Ruling to decide if write-ins will serve on Greene GOP committee
Officials from the Greene County Republican Party are requesting a court order to revoke the election certification for 33 write-in candidates in May’s primary election who they said lacked the votes necessary to be chosen as members of the Republican county committee.
Court of Common Pleas Judge Christopher Simms did not rule immediately on the request after a hearing Tuesday morning, saying he would spend the next several hours reviewing the statues and case law.
In their petition to the court, party officials Keith McClure and Clint Blaney said the 33 people had not received 10 or more write-in votes — a threshold based on the number of signatures required for a nomination petition for the committee seats.
They argued under state law, the write-in votes therefore constituted “irregular ballots,” and those people should not have been certified as winners by the election board.
McClure and Blaney’s motion asked the court to require the Greene County Elections Board to amend its certification of the May primary to reflect that the candidates did not get the required number of votes, and to “rescind and withdraw” any certificate of election for the candidates.

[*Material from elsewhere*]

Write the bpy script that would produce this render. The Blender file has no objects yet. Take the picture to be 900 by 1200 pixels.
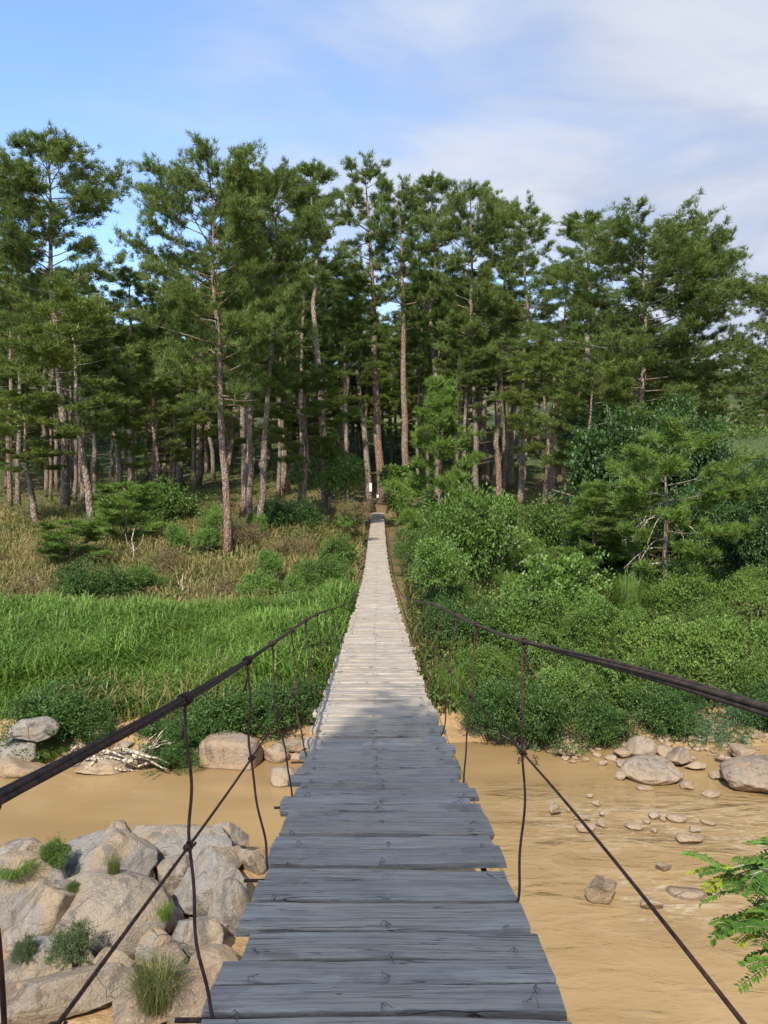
import bpy, bmesh, math, random
import numpy as np
from mathutils import Vector, Matrix, noise as mnoise

SC = bpy.context.scene
COL = SC.collection
R = math.radians
CZ = 7.0            # camera height above the water (water is z = 0)
F = 906.0           # focal length in pixels of the 900 x 1200 photograph
PITCH = math.atan(20 / F)

# ------------------------------------------------------------------ helpers
def P(px, py, d):
    """the point d metres ahead of the camera that the pixel looks at"""
    xc = (px - 450) / F * d
    yc = (600 - py) / F * d
    return np.array([xc, d * math.cos(PITCH) + yc * math.sin(PITCH), CZ + yc * math.cos(PITCH) - d * math.sin(PITCH)])

def hermite(xs, ys, x):
    xs = np.asarray(xs, float); ys = np.asarray(ys, float); x = np.asarray(x, float)
    m = np.gradient(ys, xs)
    i = np.clip(np.searchsorted(xs, x) - 1, 0, len(xs) - 2)
    h = xs[i + 1] - xs[i]
    t = np.clip((x - xs[i]) / h, 0, 1)
    t2, t3 = t * t, t * t * t
    return (2*t3 - 3*t2 + 1) * ys[i] + (t3 - 2*t2 + t) * h * m[i] + (-2*t3 + 3*t2) * ys[i+1] + (t3 - t2) * h * m[i+1]

def sstep(a, b, x):
    t = np.clip((np.asarray(x, float) - a) / (b - a), 0, 1)
    return t * t * (3 - 2 * t)

def _hash(ix, iy, iz, seed):
    h = (ix * 374761393 + iy * 668265263 + iz * 2147483647 + seed * 974634777) & 0xFFFFFFFF
    h = ((h ^ (h >> 13)) * 1274126177) & 0xFFFFFFFF
    h = h ^ (h >> 16)
    return (h & 0xFFFFFF) / float(0xFFFFFF)

def vnoise(p, seed=0):
    p = np.asarray(p, float)
    i = np.floor(p).astype(np.int64); f = p - i
    f = f * f * (3 - 2 * f)
    out = 0
    for dx in (0, 1):
        for dy in (0, 1):
            for dz in (0, 1):
                w = (f[:, 0] if dx else 1 - f[:, 0]) * (f[:, 1] if dy else 1 - f[:, 1]) * (f[:, 2] if dz else 1 - f[:, 2])
                out = out + w * _hash(i[:, 0] + dx, i[:, 1] + dy, i[:, 2] + dz, seed)
    return out * 2 - 1

def fbm(p, octv=4, seed=0, gain=.5):
    p = np.asarray(p, float); a = 1; s = 0; tot = 0
    for k in range(octv):
        s = s + a * vnoise(p * 2 ** k + 17.3 * k, seed + k); tot += a; a *= gain
    return s / tot

def norm(v):
    return v / np.maximum(np.linalg.norm(v, axis=-1, keepdims=True), 1e-9)

class MB:
    """collects polygons and links them as one mesh object"""
    def __init__(self):
        self.V = []; self.T = []; self.Q = []; self.n = 0; self.tt = []; self.qt = []; self.tm = []; self.qm = []
    def add(self, V, tris=None, quads=None, tone=None, mi=0):
        V = np.asarray(V, float).reshape(-1, 3)
        if tris is not None and len(tris):
            tris = np.asarray(tris, np.int64).reshape(-1, 3)
            self.T.append(tris + self.n)
            self.tt.append(np.broadcast_to(np.asarray(.5 if tone is None else tone, float), (len(tris),)))
            self.tm.append(np.full(len(tris), mi))
        if quads is not None and len(quads):
            quads = np.asarray(quads, np.int64).reshape(-1, 4)
            self.Q.append(quads + self.n)
            self.qt.append(np.broadcast_to(np.asarray(.5 if tone is None else tone, float), (len(quads),)))
            self.qm.append(np.full(len(quads), mi))
        self.V.append(V); self.n += len(V)
    def tube(self, path, rad, sides=6, tone=.5, caps=True, mi=0):
        path = np.asarray(path, float); n = len(path)
        rad = np.broadcast_to(np.asarray(rad, float), (n,))
        tan = norm(np.gradient(path, axis=0))
        ref = np.array([0, 0, 1.]) if abs(tan[0][2]) < .9 else np.array([1., 0, 0])
        u = norm(np.cross(tan[0], ref)); V = []
        a = np.linspace(0, 2 * math.pi, sides, endpoint=False)
        for i in range(n):
            u = u - tan[i] * np.dot(u, tan[i]); u = norm(u)
            w = np.cross(tan[i], u)
            V.append(path[i] + rad[i] * (np.cos(a)[:, None] * u + np.sin(a)[:, None] * w))
        V = np.concatenate(V)
        i, j = np.meshgrid(np.arange(n - 1), np.arange(sides), indexing='ij')
        i = i.ravel(); j = j.ravel(); k = (j + 1) % sides
        q = np.stack([i*sides+j, i*sides+k, (i+1)*sides+k, (i+1)*sides+j], 1)
        tr = []
        if caps:
            for s in range(1, sides - 1):
                tr.append([0, s + 1, s]); b = (n - 1) * sides; tr.append([b, b + s, b + s + 1])
        self.add(V, tr, q, tone, mi)
    def mesh(self, name, mats, smooth=False):
        me = bpy.data.meshes.new(name)
        V = np.concatenate(self.V)
        T = np.concatenate(self.T) if self.T else np.zeros((0, 3), np.int64)
        Q = np.concatenate(self.Q) if self.Q else np.zeros((0, 4), np.int64)
        me.vertices.add(len(V)); me.vertices.foreach_set('co', V.astype(np.float32).ravel())
        nl = len(T) * 3 + len(Q) * 4
        me.loops.add(nl)
        me.loops.foreach_set('vertex_index', np.concatenate([T.ravel(), Q.ravel()]).astype(np.int32))
        me.polygons.add(len(T) + len(Q))
        st = np.concatenate([np.arange(len(T)) * 3, len(T) * 3 + np.arange(len(Q)) * 4])
        me.polygons.foreach_set('loop_start', st.astype(np.int32))
        try:
            me.polygons.foreach_set('loop_total', np.concatenate([np.full(len(T), 3), np.full(len(Q), 4)]).astype(np.int32))
        except Exception:
            pass
        mats = mats if isinstance(mats, (list, tuple)) else [mats]
        for m in mats: me.materials.append(m)
        if len(mats) > 1:
            me.polygons.foreach_set('material_index', np.concatenate(self.tm + self.qm).astype(np.int32))
        at = me.attributes.new('tone', 'FLOAT', 'FACE')
        at.data.foreach_set('value', np.concatenate(self.tt + self.qt).astype(np.float32))
        me.polygons.foreach_set('use_smooth', np.full(len(T) + len(Q), bool(smooth)))
        me.update(calc_edges=True); me.validate()
        return me
    def build(self, name, mats, parent=None, smooth=False):
        return link(name, self.mesh(name, mats, smooth), parent)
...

“To me, the vote total is the only evidentiary issue the court needs to resolve,” attorney John Headley, representing the county party, said during a hearing on the petition Tuesday.
Headley pointed to a 2018 ruling in which the state Court of Appeals upheld the Philadelphia County Democratic Party’s refusal to seat 11 write-in candidates on the committee.

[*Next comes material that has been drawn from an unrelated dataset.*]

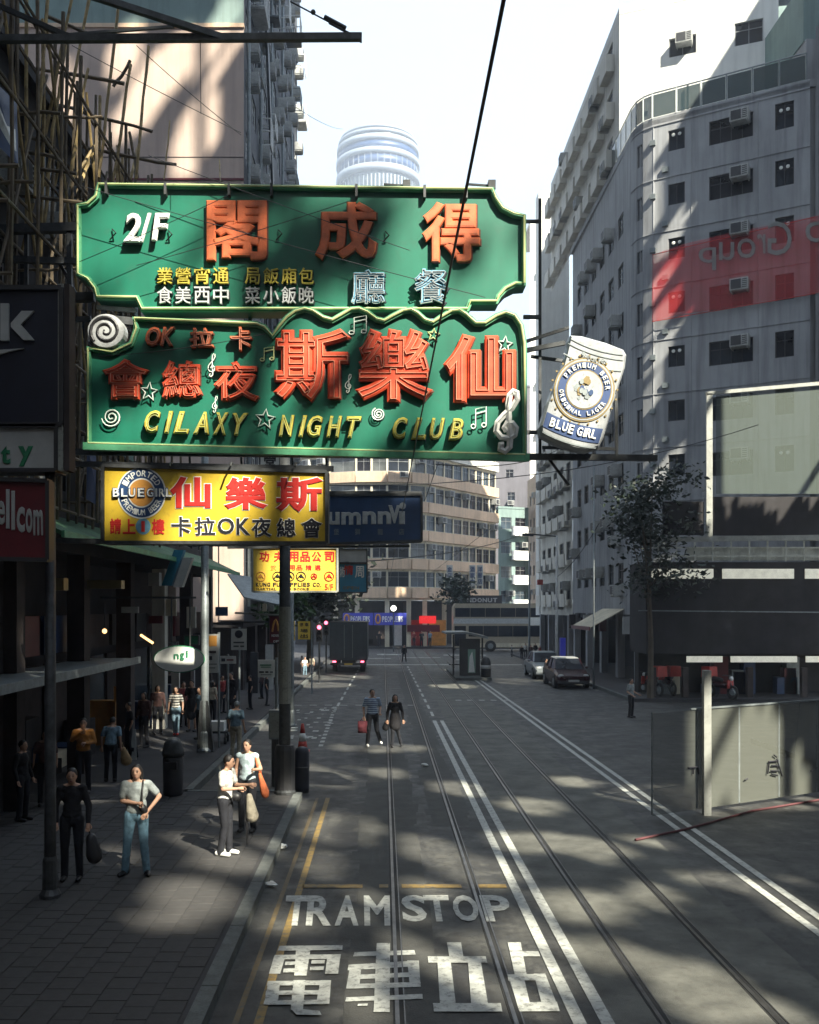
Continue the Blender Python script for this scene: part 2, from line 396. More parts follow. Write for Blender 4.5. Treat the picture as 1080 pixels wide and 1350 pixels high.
# painted markings -------------------------------------------------
mk = MB(); ZM = .0105
def stripe(mb, x0, x1, y0, y1, z=ZM): mb.add([(x0, y0, z), (x1, y0, z), (x1, y1, z), (x0, y1, z)], [(0,1,2,3)])
def line(xa, ya, xb, yb, w, m='mark_white', name='road_line', segs=1):
    b = MB(); a = Vector((xa, ya, ZM)); e = Vector((xb, yb, ZM)); d = (e - a).normalized(); s_ = Vector((d.y, -d.x, 0)) * w / 2
    b.add([a - s_, a + s_, e + s_, e - s_], [(0,1,2,3)]); return struct(name, b, m)
line(1.90, 6, 1.80, 34.6, .13); line(2.17, 6, 2.06, 34.6, .13)
line(5.38, 6, 5.02, 54, .12); line(5.66, 6, 5.30, 54, .12)
b = MB()
for i in range(12):
    y = 36 + i * 2.6; x = 1.78 - (y - 36) * .006; stripe(b, x, x + .1, y, y + 1.5)
for i in range(12):
    y = 37 + i * 2.6
    x = -1.9 + (y - 37) * .012; stripe(b, x, x + .1, y, y + 1.5)
for i in range(6):                                      # dashed cross line of the crossing
    stripe(b, -3.6 + i * .62, -3.3 + i * .62, 39.9, 40.1)
for i in range(5): stripe(b, 3.1 + i * .5, 3.35 + i * .5, 42, 42.3)
for i in range(3): stripe(b, .1 + i * .45, .35 + i * .45, 39.9, 40.1)
struct('dashed_line', b, 'mark_white')
b = MB()                                                # broad white bars across the road at the far junction
for (xa, xb, ya, yb) in ((-1.2, 4.6, 67.6, 68.4), (5.8, 9.6, 67.5, 68.2), (-1.6, .6, 76, 76.6), (5.5, 8.0, 74, 74.7), (1.6, 4.5, 77, 77.7), (-.5, 1.5, 82, 83), (5.0, 8.5, 81, 82)): stripe(b, xa, xb, ya, yb)
struct('white_bar', b, 'mark_white')
b = MB()                                                # worn zigzag and lettering beside the lay-by
random.seed(3)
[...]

Greene County agreed with the request to invalidate the ballots, but took a different route to the conclusion.
County Solicitor Eugene Grimm, who advised the elections office to count the votes, said the rules surrounding vote totals for primaries did not apply to the county committee races, as those were a final election for intra-party races.
Grimm said ultimately, the county parties have final say on whether a candidate is seated.

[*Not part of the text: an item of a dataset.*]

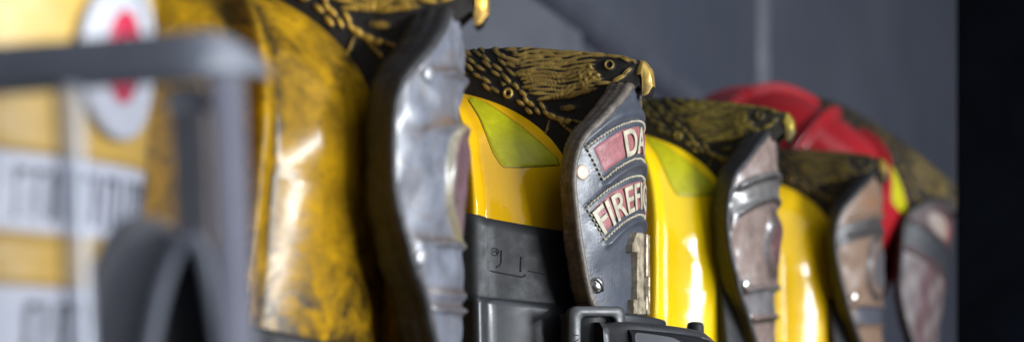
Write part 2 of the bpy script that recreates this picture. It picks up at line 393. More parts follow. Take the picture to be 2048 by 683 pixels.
def eagle_data():
    X = np.concatenate([np.linspace(-24, -12, 60), np.linspace(-11.9, -.7, 210), np.linspace(-.66, .08, 26)])
    Q = np.concatenate([np.linspace(0, 1, 84)])
    zt = spline(TOPZ, X); w = spline(HALFW, X)
    # underside: sits in the shell, then the throat rises to the beak which hooks over the shield
    ee = np.clip(((X-DC)/DA)**2 + (w/DB)**2, 0, .999)**(DN/2)
    zd = EQ + DH*(1-ee)**(1/DN) - .35
    zthroat = np.interp(X, [-5.4, -4.6, -1.35, -.62, -.48, -.36, -.1, .08], [-4.7, -4.9, -1.2, -.5, -.75, -1.2, -1.0, -.55])
    zb = zd*sstep(-4.2, -6.4, X) + zthroat*(1-sstep(-4.2, -6.4, X))
    zb = np.minimum(zb, zt-.12)
    P = np.zeros((len(X), len(Q), 3))
    c = np.cos(Q*math.pi/2); s = np.sin(Q*math.pi/2)
    P[..., 0] = X[:, None]
    P[..., 1] = -w[:, None]*(np.clip(c, 0, 1)**.62)[None]*(1-.10*s[None])
    P[..., 2] = zb[:, None] + (zt-zb)[:, None]*(s**1.05)[None]
    U, Vv = proj(P[..., 0], P[..., 1], P[..., 2])
    H = np.zeros_like(U)
    for (u, v, a, la, lb, h) in RELIEF:
        du = U-u; dv = Vv-v; p = du*math.cos(a)+dv*math.sin(a); q = -du*math.sin(a)+dv*math.cos(a)
        d = (p/la)**2+(q/lb)**2
        m = d < 1
        hh = h*np.clip(1-d, 0, 1)**.85*(.75+.25*np.clip(p/la, -1, 1))
        if la > 15: hh = hh*(1-.35*np.exp(-(q/1.1)**2))           # quill groove
        H = np.where(m, np.maximum(H, hh), H)
    body = sstep(1012, 1050, U)*sstep(1205, 1180, U)*sstep(0, 14, np.interp(U, [1020, 1040, 1065, 1110, 1150, 1185, 1210], [130, 168, 198, 208, 200, 184, 168])-Vv)
    H = np.maximum(H, (.36)*body*(1+.8*np.sin(U*.05+Vv*.75+2*np.sin(U*.06))))
    # eye socket with pupil
    d = ((U-1216)/27)**2+((Vv-135)/14)**2; H = np.where(d < 1, np.minimum(H, .0), H)
    r = np.hypot(U-1219, (Vv-131)*1.05); H = np.where(d < 1, np.maximum(H, .7*np.exp(-((r-8)/2.4)**2)), H)
    # rivet on a round black boss
    r = np.hypot(U-1017, Vv-187); H = np.where(r < 17, .15, H); H = np.where(r < 17, np.maximum(H, 1.0*np.exp(-((r-7.5)/3.2)**2)), H)
    # bare brass beak
    bk = sstep(1268, 1288, U + .25*(Vv-140)); nost = np.exp(-(((U-1262)/6)**2+((Vv-128)/4)**2))
    H = np.maximum(H, bk*(1.05-.62*sstep(150, 176, Vv))); H = H*(1-.9*nost)
    H = np.where((U > 1262) & (U < 1284) & (Vv > 150), H*.25, H)
    H = H*sstep(0, .05, Q)[None]
    amp = .19
    # outward normals in the section plane
    ny = np.gradient(P[..., 2], axis=1); nz = -np.gradient(P[..., 1], axis=1)
    l = np.sqrt(ny**2+nz**2)+1e-9; D = P.copy()
    D[..., 1] -= np.abs(ny)/l*H*amp; D[..., 2] += np.abs(nz)/l*H*amp*np.sign(.5)
    D[:, -1, 1] = 0
    n, m = D.shape[:2]; O = D[:, :-1][:, ::-1].copy(); O[..., 1] *= -1
    A = np.concatenate([D, O], 1); R = np.concatenate([H, H[:, :-1][:, ::-1]], 1)
    Fc = grid_faces(A.shape[0], A.shape[1], False, True, 0, False)
    k = A.shape[1]; Fc.append(tuple(range(k))); Fc.append(tuple((A.shape[0]-1)*k+i for i in reversed(range(k))))
    return A.reshape(-1, 3), Fc, np.clip(R.reshape(-1)*.62, 0, 1)
EAGLE = eagle_data()
def build_eagle(parent, mat):
    V, Fc, Rr = EAGLE
    return mesh('eagle_finial', V, Fc, mat, parent, attrs={'relief': Rr})

# ------------------------------------------------------------------ the leather front piece
SR = 8.6
def sx0(z): return -.42 - .06*np.clip(z+2.5, 0, None)**2
def S(s, z, h=0.):
    s = np.asarray(s, float); z = np.asarray(z, float); f = s/SR
    return np.stack([sx0(z)+(SR+h)*np.cos(f)-SR, (SR+h)*np.sin(f), z+0*f], -1)
HW = [(-.50, .9), (-.63, 1.4), (-1.0, 2.3), (-1.4, 3.2), (-2.0, 4.3), (-2.6, 5.07), (-3.7, 6.2), (-4.8, 6.7), (-5.85, 6.8), (-7.17, 6.65), (-8.5, 6.4), (-10.3, 6.03), (-12.4, 5.45), (-13.5, 4.87), (-15.1, 3.75), (-16.3, 2.65), (-17.3, 1.4), (-17.75, .5)]
ZT, ZB = -.50, -17.75
def hw0(z): return spline(HW, z)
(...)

“I don’t like it personally, I think it’s undemocratic, but it’s the way our law is, and the way our system is,” he said.
Grimm invoked a 1978 case in which a judge affirmed Westmoreland County had properly certified a winner in a county committee race who won four of the five votes cast.
The county’s elections adviser, a longtime administrator in Westmoreland County’s elections office, had been familiar with the ruling, Grimm said.
The decision in the Westmoreland case was criticized in the court ruling cited by Headley, but had not been overturned.
Pennsylvania’s 67 counties have not settled on a uniform interpretation of the law, with some applying a 10-vote limit and others choosing one.
“Because it’s unsettled law, the County Board of Elections made a decision based on case law that I provided them,” Grimm said after the meeting. “They did not violate public trust or go against established procedure.”
Several of the write-in candidates had indicated to the county they did not wish to serve, Headley said.
Of the 33, the only one to show up at the hearing was Larry Yost of Dunkard Township, who argued he should be seated on the committee.
“If the people voted for a write-in candidate … they should have the option to sit on the committee,” he said. “Especially when there’s no representation of the township.”
Yost also argued party officials had refused to seat him due to personal conflicts; Headley rebutted that, pointing to the blanket treatment of candidates who got below 10 votes.
Simms said any claims not dealing with the vote totals and law relating to those were beyond the scope of Tuesday’s hearing.
Yost did not comment after the hearing on whether he would pursue legal action if the election is rescinded.
While Headley and Grimm argued for the Yost matter to be resolved separately from the 32 write-ins who did not object, Simms said he would issue a general ruling covering all of them.
“You’re either duly elected or not duly elected under the law,” he said.